Of the 576 groups who marched at Pride in London this year only 31 are LGBTQ charities and only 3 are trans groups. There were 30 LGBTQ community groups and 25 LGBTQ sports groups. In comparison, 343 corporate brands were represented.


Anyone can hang a rainbow and say they support queer rights. Any business with spare cash can put that money into a float for pride and say they are supportive. They can drape their businesses in flags and sell products featuring flags and publicly show that they support pride. And that is great! It really is wonderful to have allies. But it is not enough. Instead of selling a product covered in rainbows why not sell clothes that are neither male nor female. Why not donate all profits from pride themed items instead of a small percentage if any at all? Why sell eye glasses for males or females when you could sell them for round, oval, square or heart shaped faces? Why sell sports shoes and go to the effort of printing male onto the label when you don’t sell shoes for other genders of the same size? It makes no sense. As a cis woman I have worn “male” trainers for some time for this exact reason. They’re for my feet! Why the need to specify “men” or “women” for a shoe for sport? But really. Why?

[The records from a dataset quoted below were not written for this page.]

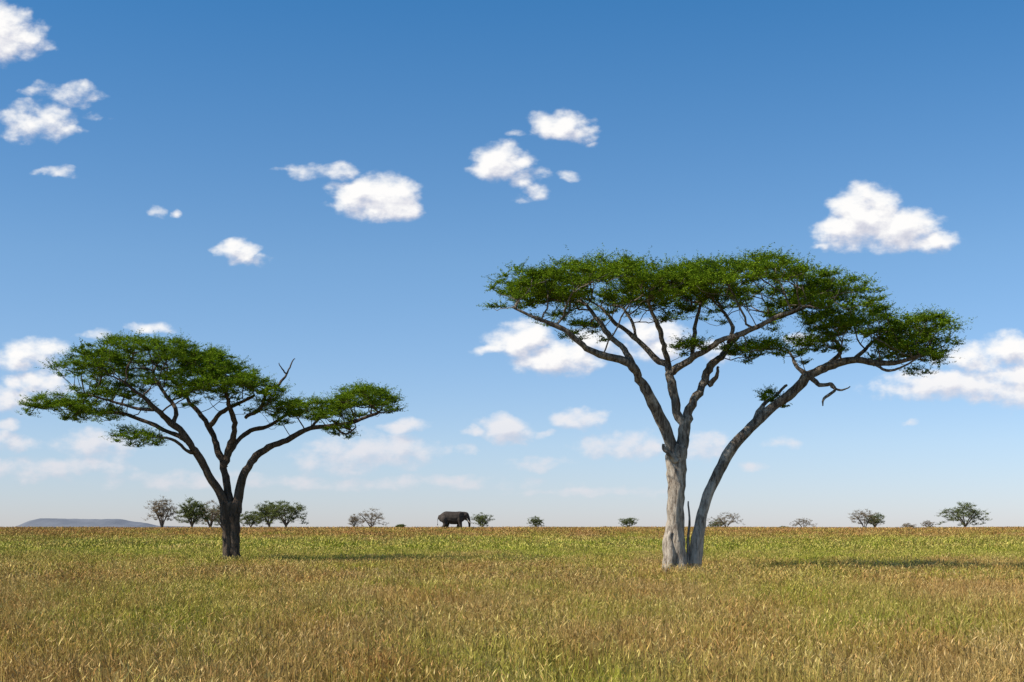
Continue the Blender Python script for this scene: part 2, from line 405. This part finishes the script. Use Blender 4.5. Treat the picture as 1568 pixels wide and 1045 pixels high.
# ================================================================ ground
gm=grass_mat('savanna_soil','ground')
ys=[-60,-20,0]+[10+4*i for i in range(80)]+[340,380,440,520,650,800,1000,1400,2000,3000,5000,8000,14000]
us=np.linspace(-1,1,61)
V=[];Fc=[]
for y in ys:
    hwid=max(120,abs(y)*1.6)
    for u in us: V.append((u*hwid,y,gz(u*hwid,y)))
nu=len(us)
for j in range(len(ys)-1):
    for i in range(nu-1):
        a=j*nu+i; Fc.append((a,a+1,a+nu+1,a+nu))
me=bpy.data.meshes.new('ground'); me.from_pydata(V,[],Fc); me.materials.append(gm)
for p in me.polygons: p.use_smooth=True
link(bpy.data.objects.new('ground',me))

# ================================================================ hill
def hill():
    D=6000; sc=D/F; T=[];Fh=[]
    prof=[(20,811),(40,806),(52,797),(62,794.5),(90,795),(120,795.5),(150,796),(185,795.5),(200,799),(225,802),(240,806),(300,807.5),(420,809),(520,811)]
    xs=np.linspace(15,525,110); pxs=[p[0] for p in prof]; pys=[p[1] for p in prof]
    rows=[-1,-.7,-.4,-.2,0,.3,1]
    for r in rows:
        for x in xs:
            h=max(0,(812-np.interp(x,pxs,pys)))*sc
            h*= (1-abs(r)**1.5)*(1+.04*mnoise.noise(Vector((x*.1,r*3,0))))
            T.append(((x-HX)*sc,D+r*260,1.0+h))
    n=len(xs)
    for j in range(len(rows)-1):
        for i in range(n-1):
            a=j*n+i; Fh.append((a,a+1,a+n+1,a+n))
    me=bpy.data.meshes.new('hill'); me.from_pydata(T,[],Fh)
    me.materials.append(simple('hazy_hill',(0.17,0.18,0.20),(0.23,0.235,0.25),.01))  # blue-grey base colour has the distance haze painted in
    link(bpy.data.objects.new('hill',me))
hill()

# ================================================================ grass
mb=grass_mat('grass_blade','blade'); ms=grass_mat('grass_seed','seed')
def tuft(name,size,nb,nsd,h0,h1,w,seedw,seedl,seed,col):
    g=np.random.default_rng(seed)
    hclump=g.uniform(.55,1.15,14)
    cl=g.uniform(-size/2,size/2,(14,2))
    def blades(n,hh0,hh1,wd,lean,clump):
        if clump:
            k=g.integers(0,len(cl),n); off=g.normal(0,size*.055,(n,2)); cx=cl[k]+off
            h=g.uniform(hh0,hh1,n)*hclump[k]; an=np.arctan2(off[:,1],off[:,0])+g.normal(0,.7,n)
        else:
            cx=g.uniform(-size/2,size/2,(n,2)); h=g.uniform(hh0,hh1,n); an=g.uniform(0,2*np.pi,n)
        le=np.abs(g.normal(0,lean,n))
        dirx=np.cos(an)*le+.03; diry=np.sin(an)*le
        wa=g.uniform(0,np.pi,n); wx=np.cos(wa)*wd/2; wy=np.sin(wa)*wd/2
        b=np.stack([cx[:,0],cx[:,1],np.full(n,-.04)],1)
        mpt=b+np.stack([dirx*h*.35,diry*h*.35,h*.6],1); t=b+np.stack([dirx*h*1.1,diry*h*1.1,h],1)
        wv=np.stack([wx,wy,np.zeros(n)],1)
        return b,mpt,t,wv
    P=[];mi=[]
    b,m_,t,wv=blades(nb,h0*.45,h1*.9,w,.40,True)
    P.append(np.stack([b-wv,b+wv,m_+wv*.8,m_-wv*.8],1)); P.append(np.stack([m_-wv*.8,m_+wv*.8,t+wv*.1,t-wv*.1],1)); mi+= [0]*(2*nb)
    b,m_,t,wv=blades(nsd,h0,h1*1.12,w*.45,.28,False)
    P.append(np.stack([b-wv,b+wv,m_+wv,m_-wv],1)); P.append(np.stack([m_-wv,m_+wv,t+wv,t-wv],1)); mi+=[0]*(2*nsd)
    n=nsd; an=g.uniform(0,2*np.pi,n); sl=g.uniform(.5,1.4,n)*seedl
    d=np.stack([np.cos(an)*.6+.12,np.sin(an)*.6,g.uniform(.1,1,n)],1); d/=np.linalg.norm(d,axis=1)[:,None]
    ww=wv/np.linalg.norm(wv,axis=1)[:,None]*seedw/2
    P.append(np.stack([t,t+d*(sl*.35)[:,None]+ww,t+d*sl[:,None],t+d*(sl*.35)[:,None]-ww],1)); mi+=[1]*n
    V=np.vstack([p.reshape(-1,3) for p in P])
    me=quads_mesh(name,V,4,[mb,ms],np.array(mi))
    o=bpy.data.objects.new(name,me); col.objects.link(o)
cn=bpy.data.collections.new('near_tufts'); cf=bpy.data.collections.new('far_tufts'); cm=bpy.data.collections.new('mid_tufts')
for i in range(8): tuft('grass_tuft_near',1.3,320,100,.20,.40,.0085,.013,.095,200+i,cn)
for i in range(5): tuft('grass_tuft_mid',2.2,400,150,.22,.44,.018,.026,.13,300+i,cm)
for i in range(4): tuft('grass_tuft_far',5.0,560,200,.25,.55,.055,.075,.2,400+i,cf)
ge=bpy.data.objects.new('savanna_grass',None); link(ge)
def scatter(name,col,y0,y1,sp,smin,smax,seed):
    g=np.random.default_rng(seed); pts=[]
    y=y0
    while y<y1:
        hw=y*.36*1.12+6; x=-hw
        while x<hw:
            xx=x+g.uniform(-.5,.5)*sp; yy=y+g.uniform(-.5,.5)*sp; pts.append((xx,yy,gz(xx,yy))); x+=sp
        y+=sp
    me=bpy.data.meshes.new(name); me.from_pydata(pts,[],[])
    o=bpy.data.objects.new(name,me); link(o,ge)
    ng=bpy.data.node_groups.new(name,'GeometryNodeTree')
    ng.interface.new_socket('Geometry',in_out='INPUT',socket_type='NodeSocketGeometry')
    ng.interface.new_socket('Geometry',in_out='OUTPUT',socket_type='NodeSocketGeometry')
    gi=ng.nodes.new('NodeGroupInput'); go=ng.nodes.new('NodeGroupOutput')
    ip=ng.nodes.new('GeometryNodeInstanceOnPoints'); ci=ng.nodes.new('GeometryNodeCollectionInfo')
    ci.inputs['Collection'].default_value=col; ci.inputs['Separate Children'].default_value=True; ci.inputs['Reset Children'].default_value=True
    rv=ng.nodes.new('FunctionNodeRandomValue'); rv.data_type='FLOAT_VECTOR'; rv.inputs[0].default_value=(0,0,-3.14); rv.inputs[1].default_value=(0,0,3.14)
    rs=ng.nodes.new('FunctionNodeRandomValue'); rs.data_type='FLOAT'; rs.inputs[2].default_value=smin; rs.inputs[3].default_value=smax; rs.inputs['Seed'].default_value=5
    ip.inputs['Pick Instance'].default_value=True
    l=ng.links
    l.new(gi.outputs[0],ip.inputs['Points']); l.new(ci.outputs[0],ip.inputs['Instance'])
    l.new(rv.outputs[0],ip.inputs['Rotation']); l.new(rs.outputs[1],ip.inputs['Scale']); l.new(ip.outputs[0],go.inputs[0])
    md=o.modifiers.new('scatter','NODES'); md.node_group=ng
    print(name,len(pts))
scatter('near_grass',cn,9,46,.98,.65,1.35,1)
scatter('mid_grass',cm,46,112,1.6,.7,1.25,2)
scatter('far_grass',cf,112,330,3.7,.75,1.2,3)

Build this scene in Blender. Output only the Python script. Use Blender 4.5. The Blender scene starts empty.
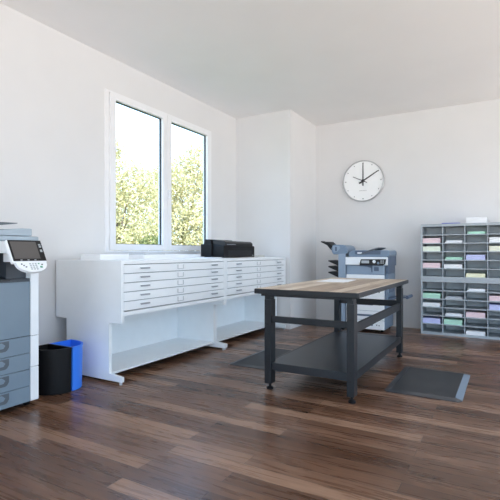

How is this relevant to pride? Over 50 years pride has turned from protest into celebration. Which is fabulous. I dream of a day when pride is no longer needed at all. But in recent years the commercialisation of pride has in a bizarre twist stopped many queer people from attending. It has turned from a day to shout about what needs to change to companies advertising that they are inclusive. It has stopped highlighting facts and figures and educating the crowds on key issues. It has excluded many people who devote their lives to volunteering for queer communities. It is probable that the very people who started pride would today be unable to even march due to so many restrictions. Places in the march are fought over as they are so limited, divided up amongst the corporate companies and only a small number of the queer community organisations who the march is about. For many it has turned into a day out jolly often without any mention of anything queer related except a few rainbows and blatant advertising for the company. In recent years I have seen many floats that had nothing except their company logo on them. While meanwhile there are many more things they could be doing to help.

Call to action

I am calling on all companies to approach pride differently next year. I would like to see every company who has a float in pride to partner or buddy up with a queer charity or organisation, ideally those who would otherwise not be able to attend due to the high costs to enter a float on top of the cost of obtaining and decorating one too. Then I would encourage everyone from the sponsoring company to go and cheer that float on in the crowd. Perhaps organise a good viewing spot for your colleagues. And have some buckets to collect donations for said queer charity or organisation to use too. Then instead of the crowd cheering on a financial company or retailer and the like everyone can cheer on the queer groups who are working hard all year round at grass roots. Cheer on the unions fighting for equality and diversity.

How it was – back in the 70s

Cheer on those fighting for a better life for all! Do not get me wrong, if you are a company who has gone to the effort of having a float at pride, I do not doubt for a second that you have a skilled team who has implemented a diversity training scheme and has policies for inclusion. And that is great! But also, that is law and a basic for you to provide. Of course, your staff should be respectful. But I want to see the queer community march as our siblings of past years could not. They were beaten and imprisoned, as they still are in many places around the world. So, support a group that needs you! Acknowledge the achievements and the work still to be done. And have a large logo displayed on the float or banner that you sponsor alongside your chosen group. Let everyone know it was your company that supported that group. Then let your colleagues see the full range of other organisations that are working hard year-round too instead of being in the parade yourselves. Advertising for the arts groups, the charities, the choirs, the sports groups, cheer on those who help the homeless, the refugees and those vulnerable in society. Cheer on the emergency services working on the front line and know first-hand that the fight against hate crime is not yet over.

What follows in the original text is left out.